- [EXERCISE GOAL] Search the data for the word "scene" and copy every line that contains it.

____

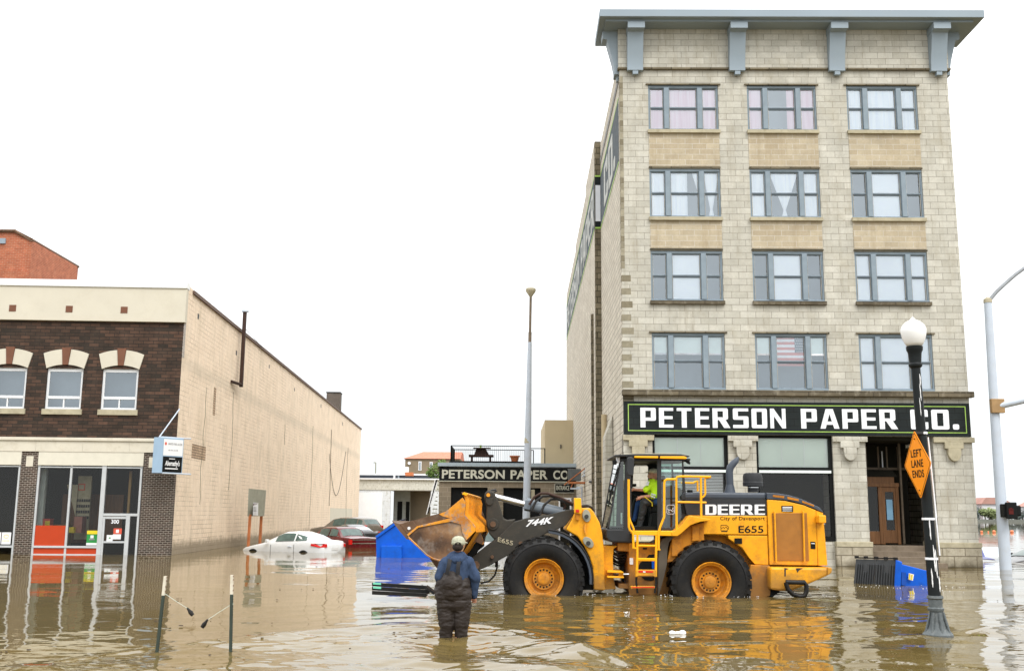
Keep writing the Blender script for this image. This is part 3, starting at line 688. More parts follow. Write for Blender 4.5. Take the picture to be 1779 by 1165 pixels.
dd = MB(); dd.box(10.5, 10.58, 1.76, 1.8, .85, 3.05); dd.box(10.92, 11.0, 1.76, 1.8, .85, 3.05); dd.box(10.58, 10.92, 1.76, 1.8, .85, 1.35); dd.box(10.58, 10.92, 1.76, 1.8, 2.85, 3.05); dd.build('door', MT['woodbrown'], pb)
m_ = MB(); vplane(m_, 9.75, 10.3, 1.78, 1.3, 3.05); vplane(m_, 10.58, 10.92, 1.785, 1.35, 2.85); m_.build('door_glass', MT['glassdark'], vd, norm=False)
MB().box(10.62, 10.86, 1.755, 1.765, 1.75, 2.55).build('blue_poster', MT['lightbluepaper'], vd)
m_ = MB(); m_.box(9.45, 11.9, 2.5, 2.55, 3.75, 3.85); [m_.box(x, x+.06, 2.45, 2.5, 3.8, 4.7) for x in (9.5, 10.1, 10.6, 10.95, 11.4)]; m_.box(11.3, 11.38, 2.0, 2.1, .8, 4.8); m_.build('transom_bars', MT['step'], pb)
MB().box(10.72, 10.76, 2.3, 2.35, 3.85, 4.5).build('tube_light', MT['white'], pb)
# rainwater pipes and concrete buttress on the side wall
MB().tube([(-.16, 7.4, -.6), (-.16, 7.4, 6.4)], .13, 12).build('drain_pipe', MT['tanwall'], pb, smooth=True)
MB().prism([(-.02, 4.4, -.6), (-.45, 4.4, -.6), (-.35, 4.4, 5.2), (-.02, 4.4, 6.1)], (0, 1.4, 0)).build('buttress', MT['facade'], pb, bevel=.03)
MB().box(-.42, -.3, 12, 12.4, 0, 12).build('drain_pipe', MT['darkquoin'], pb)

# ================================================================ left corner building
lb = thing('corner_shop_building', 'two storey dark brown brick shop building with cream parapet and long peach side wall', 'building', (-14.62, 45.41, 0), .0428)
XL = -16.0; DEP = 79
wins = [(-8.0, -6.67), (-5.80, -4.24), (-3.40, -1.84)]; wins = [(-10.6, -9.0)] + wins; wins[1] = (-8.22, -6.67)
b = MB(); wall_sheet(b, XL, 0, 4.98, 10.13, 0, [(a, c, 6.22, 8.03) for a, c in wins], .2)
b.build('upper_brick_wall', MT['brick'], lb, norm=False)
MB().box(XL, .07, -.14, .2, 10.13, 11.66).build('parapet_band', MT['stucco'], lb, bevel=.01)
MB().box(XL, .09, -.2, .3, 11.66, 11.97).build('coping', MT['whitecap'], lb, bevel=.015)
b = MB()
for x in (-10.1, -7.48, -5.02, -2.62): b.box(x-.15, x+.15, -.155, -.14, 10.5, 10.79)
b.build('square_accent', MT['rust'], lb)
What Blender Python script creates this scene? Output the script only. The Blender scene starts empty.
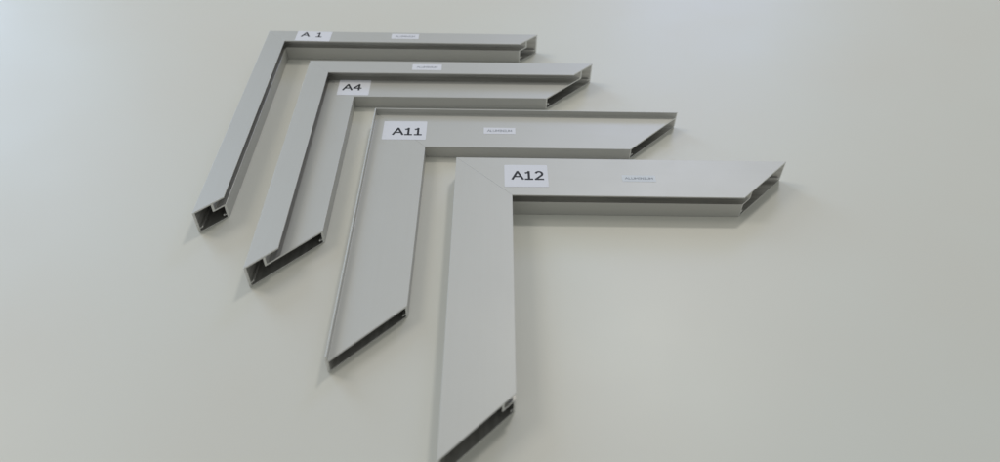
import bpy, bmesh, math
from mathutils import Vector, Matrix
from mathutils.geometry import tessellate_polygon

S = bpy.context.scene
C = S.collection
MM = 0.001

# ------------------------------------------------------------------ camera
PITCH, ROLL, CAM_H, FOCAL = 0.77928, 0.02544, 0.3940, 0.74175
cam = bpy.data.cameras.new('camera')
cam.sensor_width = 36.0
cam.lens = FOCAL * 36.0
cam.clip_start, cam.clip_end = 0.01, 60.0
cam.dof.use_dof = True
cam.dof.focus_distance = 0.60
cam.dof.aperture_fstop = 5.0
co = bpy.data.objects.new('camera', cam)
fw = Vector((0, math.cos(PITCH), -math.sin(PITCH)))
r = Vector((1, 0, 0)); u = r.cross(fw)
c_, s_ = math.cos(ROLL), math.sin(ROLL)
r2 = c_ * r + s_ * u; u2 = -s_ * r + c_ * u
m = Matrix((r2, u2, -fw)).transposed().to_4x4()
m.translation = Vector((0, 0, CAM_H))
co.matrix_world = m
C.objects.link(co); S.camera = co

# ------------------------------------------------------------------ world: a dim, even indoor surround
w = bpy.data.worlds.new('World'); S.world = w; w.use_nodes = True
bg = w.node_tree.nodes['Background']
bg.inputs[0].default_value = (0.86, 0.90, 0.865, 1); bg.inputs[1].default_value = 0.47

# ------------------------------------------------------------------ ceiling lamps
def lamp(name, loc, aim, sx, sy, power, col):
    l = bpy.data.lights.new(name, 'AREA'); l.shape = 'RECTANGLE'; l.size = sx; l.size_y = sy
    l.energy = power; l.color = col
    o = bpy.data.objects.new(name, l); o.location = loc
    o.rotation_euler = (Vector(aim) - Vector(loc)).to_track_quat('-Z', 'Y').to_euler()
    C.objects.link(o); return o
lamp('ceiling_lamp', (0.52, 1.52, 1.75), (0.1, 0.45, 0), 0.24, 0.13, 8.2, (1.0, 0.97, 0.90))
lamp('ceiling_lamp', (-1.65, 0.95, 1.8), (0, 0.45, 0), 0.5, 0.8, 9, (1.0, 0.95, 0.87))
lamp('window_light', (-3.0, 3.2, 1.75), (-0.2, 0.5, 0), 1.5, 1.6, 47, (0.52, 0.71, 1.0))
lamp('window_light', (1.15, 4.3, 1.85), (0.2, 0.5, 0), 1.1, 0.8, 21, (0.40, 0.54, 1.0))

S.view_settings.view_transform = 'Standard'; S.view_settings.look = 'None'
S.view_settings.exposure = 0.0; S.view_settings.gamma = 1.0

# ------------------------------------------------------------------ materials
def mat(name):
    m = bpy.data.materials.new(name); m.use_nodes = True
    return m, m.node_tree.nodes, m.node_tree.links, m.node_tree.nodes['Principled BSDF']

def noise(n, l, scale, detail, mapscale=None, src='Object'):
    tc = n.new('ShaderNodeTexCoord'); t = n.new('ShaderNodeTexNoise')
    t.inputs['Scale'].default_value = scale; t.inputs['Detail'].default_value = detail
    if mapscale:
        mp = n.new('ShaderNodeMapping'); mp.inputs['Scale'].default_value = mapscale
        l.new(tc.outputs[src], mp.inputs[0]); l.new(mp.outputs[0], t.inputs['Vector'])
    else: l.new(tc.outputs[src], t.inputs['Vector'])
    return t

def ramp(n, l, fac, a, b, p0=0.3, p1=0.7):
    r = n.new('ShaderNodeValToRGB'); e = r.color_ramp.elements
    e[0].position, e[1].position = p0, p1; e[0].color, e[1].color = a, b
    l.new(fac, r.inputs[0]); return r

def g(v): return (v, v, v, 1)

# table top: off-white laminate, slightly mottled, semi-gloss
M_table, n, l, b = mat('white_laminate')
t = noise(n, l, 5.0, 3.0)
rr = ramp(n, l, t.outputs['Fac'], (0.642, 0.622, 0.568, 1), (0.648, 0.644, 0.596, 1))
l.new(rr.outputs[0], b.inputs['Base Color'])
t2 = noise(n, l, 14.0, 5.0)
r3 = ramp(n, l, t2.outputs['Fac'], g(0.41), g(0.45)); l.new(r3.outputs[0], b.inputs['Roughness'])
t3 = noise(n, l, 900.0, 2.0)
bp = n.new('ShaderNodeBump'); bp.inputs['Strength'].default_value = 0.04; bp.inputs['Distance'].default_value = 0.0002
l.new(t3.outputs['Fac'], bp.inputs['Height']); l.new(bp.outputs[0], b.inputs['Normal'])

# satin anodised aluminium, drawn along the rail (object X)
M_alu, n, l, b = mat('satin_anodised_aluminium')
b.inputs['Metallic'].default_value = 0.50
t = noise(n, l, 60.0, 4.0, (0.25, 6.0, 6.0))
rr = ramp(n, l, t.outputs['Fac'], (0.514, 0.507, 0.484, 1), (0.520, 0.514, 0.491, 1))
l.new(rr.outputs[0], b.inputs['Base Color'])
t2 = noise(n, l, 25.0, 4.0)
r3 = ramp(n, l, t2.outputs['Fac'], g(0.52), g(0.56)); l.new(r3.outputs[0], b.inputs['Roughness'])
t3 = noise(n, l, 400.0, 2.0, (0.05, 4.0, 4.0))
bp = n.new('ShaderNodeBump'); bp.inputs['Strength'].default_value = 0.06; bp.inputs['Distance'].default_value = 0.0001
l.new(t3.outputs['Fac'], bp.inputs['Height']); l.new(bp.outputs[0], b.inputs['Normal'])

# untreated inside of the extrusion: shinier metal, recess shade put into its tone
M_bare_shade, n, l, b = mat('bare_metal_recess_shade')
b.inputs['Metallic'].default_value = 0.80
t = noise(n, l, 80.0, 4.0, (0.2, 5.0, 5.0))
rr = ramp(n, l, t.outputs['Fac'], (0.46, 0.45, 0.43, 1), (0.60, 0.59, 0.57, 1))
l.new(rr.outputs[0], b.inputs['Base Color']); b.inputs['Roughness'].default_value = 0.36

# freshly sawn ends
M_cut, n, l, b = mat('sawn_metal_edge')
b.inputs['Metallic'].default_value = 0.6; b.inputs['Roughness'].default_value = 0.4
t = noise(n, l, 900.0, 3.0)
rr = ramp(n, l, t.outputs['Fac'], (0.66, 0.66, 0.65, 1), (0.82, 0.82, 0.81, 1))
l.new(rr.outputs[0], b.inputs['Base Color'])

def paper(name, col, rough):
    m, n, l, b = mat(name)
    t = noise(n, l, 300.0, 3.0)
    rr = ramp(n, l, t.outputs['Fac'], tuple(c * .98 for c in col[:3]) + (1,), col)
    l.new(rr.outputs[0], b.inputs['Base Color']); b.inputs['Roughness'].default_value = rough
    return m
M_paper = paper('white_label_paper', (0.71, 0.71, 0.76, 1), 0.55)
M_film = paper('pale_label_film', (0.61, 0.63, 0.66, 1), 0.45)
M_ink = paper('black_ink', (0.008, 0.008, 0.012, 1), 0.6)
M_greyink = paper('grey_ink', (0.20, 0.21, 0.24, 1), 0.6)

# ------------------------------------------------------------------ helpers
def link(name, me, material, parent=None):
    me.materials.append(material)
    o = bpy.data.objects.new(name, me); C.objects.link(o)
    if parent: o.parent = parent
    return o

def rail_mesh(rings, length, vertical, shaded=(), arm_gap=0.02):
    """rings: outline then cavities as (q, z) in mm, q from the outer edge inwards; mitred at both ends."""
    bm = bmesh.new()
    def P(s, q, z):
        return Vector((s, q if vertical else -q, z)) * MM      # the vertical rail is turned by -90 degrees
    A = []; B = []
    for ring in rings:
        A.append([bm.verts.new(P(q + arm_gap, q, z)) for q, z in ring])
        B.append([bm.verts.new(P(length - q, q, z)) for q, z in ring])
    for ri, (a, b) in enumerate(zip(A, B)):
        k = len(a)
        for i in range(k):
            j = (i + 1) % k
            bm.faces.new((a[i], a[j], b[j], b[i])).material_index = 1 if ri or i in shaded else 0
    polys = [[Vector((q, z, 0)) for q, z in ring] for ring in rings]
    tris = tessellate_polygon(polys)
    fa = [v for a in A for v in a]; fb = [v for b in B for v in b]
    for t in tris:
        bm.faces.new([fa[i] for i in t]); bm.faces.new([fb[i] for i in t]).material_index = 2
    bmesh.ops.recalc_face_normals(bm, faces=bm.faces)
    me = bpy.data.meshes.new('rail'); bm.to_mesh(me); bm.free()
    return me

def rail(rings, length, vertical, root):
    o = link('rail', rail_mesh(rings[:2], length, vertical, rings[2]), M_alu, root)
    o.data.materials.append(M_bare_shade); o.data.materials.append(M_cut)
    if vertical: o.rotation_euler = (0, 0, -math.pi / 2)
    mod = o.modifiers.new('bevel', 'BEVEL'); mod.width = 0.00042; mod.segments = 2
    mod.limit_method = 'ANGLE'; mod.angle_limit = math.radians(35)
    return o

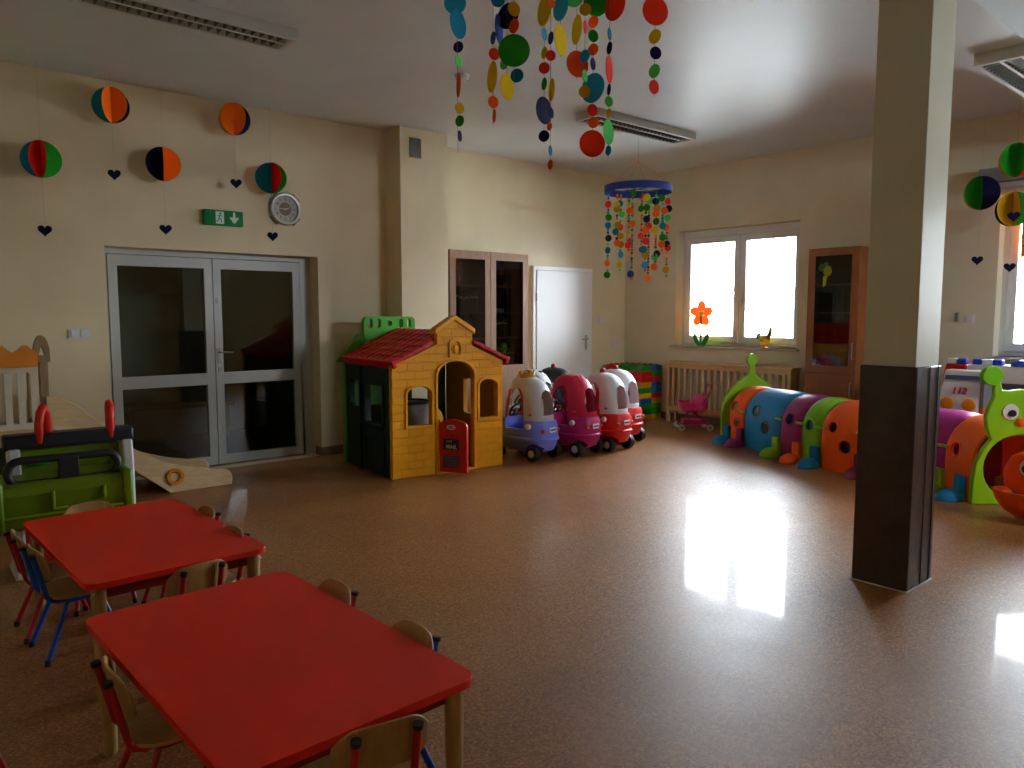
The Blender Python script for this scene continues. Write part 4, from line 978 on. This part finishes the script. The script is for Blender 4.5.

____

- [ANSWER TO THE PROBLEM]
What Blender Python script creates this scene? Output the script only. The Blender scene starts empty.
S = bpy.context.scene
The Blender Python script for this scene continues. Write part 4, from line 978 on. This part finishes the script. The script is for Blender 4.5.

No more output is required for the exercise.